Exercise brief: Please pull out every line that includes the string "scene".

===== Extracted entries =====

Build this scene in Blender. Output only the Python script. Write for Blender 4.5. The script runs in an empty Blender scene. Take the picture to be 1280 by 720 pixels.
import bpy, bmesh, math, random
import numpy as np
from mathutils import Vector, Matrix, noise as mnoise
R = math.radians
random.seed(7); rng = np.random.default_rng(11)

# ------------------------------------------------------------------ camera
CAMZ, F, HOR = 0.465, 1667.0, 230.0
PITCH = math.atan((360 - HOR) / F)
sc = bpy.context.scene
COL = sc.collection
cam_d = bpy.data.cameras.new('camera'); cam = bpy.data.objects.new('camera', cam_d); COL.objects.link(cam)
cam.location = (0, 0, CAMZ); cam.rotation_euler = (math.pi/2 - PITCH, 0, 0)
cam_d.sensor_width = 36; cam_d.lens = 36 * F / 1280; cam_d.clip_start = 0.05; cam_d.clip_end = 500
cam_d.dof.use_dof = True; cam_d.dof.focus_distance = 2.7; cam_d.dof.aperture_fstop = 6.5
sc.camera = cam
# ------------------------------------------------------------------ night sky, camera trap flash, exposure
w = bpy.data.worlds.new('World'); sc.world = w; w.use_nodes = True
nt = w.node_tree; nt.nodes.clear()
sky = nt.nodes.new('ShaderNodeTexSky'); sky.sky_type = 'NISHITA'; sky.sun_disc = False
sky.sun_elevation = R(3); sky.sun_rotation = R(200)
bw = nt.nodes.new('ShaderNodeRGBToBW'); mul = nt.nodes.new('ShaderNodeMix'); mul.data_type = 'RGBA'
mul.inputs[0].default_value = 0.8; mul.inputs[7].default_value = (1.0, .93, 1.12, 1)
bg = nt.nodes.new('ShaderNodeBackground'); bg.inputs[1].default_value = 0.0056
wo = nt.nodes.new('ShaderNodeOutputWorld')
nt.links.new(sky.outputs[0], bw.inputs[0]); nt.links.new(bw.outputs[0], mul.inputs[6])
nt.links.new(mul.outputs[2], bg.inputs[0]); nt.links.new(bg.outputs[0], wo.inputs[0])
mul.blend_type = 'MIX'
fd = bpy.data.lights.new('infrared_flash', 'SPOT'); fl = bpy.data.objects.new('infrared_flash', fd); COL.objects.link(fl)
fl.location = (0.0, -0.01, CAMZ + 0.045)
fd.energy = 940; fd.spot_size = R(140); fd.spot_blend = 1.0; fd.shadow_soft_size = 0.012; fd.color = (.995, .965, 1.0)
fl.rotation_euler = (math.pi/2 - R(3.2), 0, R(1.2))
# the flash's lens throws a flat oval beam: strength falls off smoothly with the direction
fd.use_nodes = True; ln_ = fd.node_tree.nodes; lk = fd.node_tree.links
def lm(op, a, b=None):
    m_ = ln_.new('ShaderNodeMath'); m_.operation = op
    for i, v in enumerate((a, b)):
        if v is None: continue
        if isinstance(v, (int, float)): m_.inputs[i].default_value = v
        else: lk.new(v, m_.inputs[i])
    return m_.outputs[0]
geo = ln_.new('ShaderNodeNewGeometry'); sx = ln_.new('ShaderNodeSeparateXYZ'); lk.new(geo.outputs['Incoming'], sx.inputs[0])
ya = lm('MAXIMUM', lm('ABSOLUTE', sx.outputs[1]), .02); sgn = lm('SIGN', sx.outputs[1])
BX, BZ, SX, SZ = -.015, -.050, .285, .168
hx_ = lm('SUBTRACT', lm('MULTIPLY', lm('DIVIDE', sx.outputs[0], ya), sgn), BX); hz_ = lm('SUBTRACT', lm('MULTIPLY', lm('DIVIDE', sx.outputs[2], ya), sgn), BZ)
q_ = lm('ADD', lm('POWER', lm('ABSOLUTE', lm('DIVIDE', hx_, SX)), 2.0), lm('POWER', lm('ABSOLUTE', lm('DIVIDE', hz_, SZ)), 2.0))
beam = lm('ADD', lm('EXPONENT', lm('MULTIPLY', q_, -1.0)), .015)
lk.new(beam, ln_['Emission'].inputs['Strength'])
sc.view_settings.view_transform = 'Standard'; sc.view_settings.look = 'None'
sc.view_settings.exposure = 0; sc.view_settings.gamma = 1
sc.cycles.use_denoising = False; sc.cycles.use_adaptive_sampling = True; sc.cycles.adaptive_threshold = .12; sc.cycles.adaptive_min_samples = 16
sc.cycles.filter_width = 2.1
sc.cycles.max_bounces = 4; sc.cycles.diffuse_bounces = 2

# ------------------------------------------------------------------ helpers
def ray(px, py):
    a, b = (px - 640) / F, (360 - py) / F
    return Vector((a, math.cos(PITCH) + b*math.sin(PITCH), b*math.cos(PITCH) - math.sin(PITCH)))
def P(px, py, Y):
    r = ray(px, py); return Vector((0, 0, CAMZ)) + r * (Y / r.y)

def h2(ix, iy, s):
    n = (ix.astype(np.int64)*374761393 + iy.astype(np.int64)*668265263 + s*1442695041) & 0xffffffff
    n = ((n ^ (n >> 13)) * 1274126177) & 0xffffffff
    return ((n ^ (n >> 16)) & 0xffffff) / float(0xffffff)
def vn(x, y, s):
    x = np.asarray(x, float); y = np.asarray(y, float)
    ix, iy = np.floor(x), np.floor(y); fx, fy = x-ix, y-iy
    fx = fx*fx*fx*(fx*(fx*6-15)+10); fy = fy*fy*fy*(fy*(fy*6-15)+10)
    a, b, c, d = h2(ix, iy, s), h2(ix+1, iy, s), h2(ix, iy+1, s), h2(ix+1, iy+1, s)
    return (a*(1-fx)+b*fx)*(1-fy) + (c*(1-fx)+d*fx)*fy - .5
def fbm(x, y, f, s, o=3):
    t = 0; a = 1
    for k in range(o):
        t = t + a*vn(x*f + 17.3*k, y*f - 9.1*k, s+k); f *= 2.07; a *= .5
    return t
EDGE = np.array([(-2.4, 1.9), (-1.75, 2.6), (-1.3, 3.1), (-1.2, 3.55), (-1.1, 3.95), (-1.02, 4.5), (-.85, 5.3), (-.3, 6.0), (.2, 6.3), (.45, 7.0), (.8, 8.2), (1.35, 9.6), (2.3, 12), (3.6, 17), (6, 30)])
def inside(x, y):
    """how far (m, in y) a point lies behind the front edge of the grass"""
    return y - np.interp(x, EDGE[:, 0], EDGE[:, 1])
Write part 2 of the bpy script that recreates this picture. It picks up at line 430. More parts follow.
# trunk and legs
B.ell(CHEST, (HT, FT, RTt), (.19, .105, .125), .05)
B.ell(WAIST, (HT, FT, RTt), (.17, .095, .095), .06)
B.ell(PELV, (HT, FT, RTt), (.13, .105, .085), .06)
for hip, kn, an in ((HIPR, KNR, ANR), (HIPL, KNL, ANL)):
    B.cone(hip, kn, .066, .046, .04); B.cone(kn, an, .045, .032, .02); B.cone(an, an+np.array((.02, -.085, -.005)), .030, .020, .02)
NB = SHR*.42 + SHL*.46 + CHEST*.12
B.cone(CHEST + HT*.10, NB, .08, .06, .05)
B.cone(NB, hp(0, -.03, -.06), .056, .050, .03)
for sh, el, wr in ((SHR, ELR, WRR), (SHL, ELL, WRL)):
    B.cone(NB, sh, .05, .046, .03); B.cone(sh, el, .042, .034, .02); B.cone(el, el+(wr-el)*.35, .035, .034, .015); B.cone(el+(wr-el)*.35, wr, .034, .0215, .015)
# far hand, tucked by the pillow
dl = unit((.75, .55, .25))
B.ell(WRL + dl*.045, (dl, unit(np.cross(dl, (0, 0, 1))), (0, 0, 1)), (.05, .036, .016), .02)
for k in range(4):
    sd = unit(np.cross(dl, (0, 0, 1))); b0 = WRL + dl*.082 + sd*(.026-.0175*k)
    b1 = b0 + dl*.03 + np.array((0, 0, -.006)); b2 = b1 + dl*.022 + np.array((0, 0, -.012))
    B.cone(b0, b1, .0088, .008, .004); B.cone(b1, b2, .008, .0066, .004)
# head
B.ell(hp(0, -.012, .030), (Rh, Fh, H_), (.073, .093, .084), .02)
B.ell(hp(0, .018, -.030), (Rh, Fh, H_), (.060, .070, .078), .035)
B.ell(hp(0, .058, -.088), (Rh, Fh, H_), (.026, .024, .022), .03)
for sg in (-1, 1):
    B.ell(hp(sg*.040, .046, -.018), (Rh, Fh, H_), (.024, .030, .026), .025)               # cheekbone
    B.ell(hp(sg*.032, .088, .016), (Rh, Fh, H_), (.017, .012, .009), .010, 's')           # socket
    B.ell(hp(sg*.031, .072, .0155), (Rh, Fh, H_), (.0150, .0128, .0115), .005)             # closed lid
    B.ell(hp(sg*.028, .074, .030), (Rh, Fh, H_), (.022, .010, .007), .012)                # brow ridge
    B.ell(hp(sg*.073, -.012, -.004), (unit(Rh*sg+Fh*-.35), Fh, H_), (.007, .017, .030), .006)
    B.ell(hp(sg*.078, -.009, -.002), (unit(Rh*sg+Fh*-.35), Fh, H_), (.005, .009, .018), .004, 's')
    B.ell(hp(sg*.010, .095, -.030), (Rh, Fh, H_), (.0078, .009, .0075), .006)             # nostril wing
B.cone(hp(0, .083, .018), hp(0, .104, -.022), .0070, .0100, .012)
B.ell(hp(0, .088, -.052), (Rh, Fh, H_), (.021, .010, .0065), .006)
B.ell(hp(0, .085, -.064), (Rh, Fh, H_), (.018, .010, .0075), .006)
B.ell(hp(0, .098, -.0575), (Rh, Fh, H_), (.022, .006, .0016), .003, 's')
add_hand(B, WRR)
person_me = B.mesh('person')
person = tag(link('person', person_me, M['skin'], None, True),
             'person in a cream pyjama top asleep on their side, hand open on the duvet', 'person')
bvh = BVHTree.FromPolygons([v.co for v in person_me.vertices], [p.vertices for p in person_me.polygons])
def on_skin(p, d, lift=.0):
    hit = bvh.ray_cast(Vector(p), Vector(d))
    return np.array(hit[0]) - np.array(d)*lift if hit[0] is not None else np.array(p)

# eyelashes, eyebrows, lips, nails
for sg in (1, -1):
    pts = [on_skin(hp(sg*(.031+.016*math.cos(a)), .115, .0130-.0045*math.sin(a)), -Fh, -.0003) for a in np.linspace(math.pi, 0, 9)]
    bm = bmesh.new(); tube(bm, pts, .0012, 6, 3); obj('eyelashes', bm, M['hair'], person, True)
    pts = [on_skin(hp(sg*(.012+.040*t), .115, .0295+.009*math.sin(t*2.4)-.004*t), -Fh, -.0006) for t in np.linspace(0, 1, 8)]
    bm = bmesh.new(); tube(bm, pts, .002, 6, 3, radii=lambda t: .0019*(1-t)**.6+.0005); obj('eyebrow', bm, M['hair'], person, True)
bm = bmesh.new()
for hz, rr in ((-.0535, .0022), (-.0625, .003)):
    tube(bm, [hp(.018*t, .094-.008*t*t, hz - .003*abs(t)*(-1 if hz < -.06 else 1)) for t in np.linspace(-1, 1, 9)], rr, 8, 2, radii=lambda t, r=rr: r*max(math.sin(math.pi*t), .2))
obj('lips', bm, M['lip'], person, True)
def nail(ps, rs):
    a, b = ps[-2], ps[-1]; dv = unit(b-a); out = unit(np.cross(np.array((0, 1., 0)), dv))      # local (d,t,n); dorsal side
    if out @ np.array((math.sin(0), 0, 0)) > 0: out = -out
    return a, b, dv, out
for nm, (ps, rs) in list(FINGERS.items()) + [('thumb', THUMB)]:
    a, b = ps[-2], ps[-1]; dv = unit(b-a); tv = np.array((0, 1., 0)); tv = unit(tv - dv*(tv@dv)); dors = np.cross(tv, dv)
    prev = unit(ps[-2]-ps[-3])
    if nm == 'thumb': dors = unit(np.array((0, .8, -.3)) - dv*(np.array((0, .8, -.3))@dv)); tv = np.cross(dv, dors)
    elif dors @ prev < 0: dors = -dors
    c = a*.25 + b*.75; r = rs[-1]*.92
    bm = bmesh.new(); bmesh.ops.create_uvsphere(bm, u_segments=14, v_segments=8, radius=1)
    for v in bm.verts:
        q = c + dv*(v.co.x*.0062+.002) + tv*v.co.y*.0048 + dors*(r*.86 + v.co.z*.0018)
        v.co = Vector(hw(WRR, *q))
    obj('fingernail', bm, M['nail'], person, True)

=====

Solution for this problem:
Build this scene in Blender. Output only the Python script. Write for Blender 4.5. The script runs in an empty Blender scene. Take the picture to be 1280 by 720 pixels.
sc = bpy.context.scene